Yesterday on the subway I opened the final page of James Baldwin’s If Beale Street Could Talk, and found a stack of postcards I purchased in Berlin, which I had every intention to send before leaving Paris for New York. Over the last few years, finding time to send these kinds of updates and notes has gone hand in hand with the gravity of my connection to that particular person. I am notoriously hard to catch on text, but I will make time to send you a note.
In anticipation of this on a personal level, I aligned it with my social as well. Postcards from here (insert pin) followed photographs of my individual travels, and the ones I took with my children. Despite where we were, or maybe how I felt, the postcard allowed me to reorient myself within that social community. It intentionally became a bridge for that relationship that has been integral to my success. In those postcards, my absence on that perennial island was no longer, and what was happening behind the scenes was—to an extent—visible.

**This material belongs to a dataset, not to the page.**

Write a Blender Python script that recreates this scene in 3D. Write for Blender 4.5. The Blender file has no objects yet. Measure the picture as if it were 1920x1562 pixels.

Of all the flows I keep (and don’t), the one I’m most troubled by is my inability to stick to an internet-work schedule that allows me to be reliable weekly (I have similar feelings about my inability to show up to in-person friend and family gatherings because of my schedule). At 34, I am hoping to change that. And if I have learned anything, it is that hope is where to start.
So I’m going back in time to move forward. Sending you a postcard from there, and here, as a way to reorient myself in this practice of connecting with you. And in the meantime, I’ll finally send the ones I have tucked in the book off as well.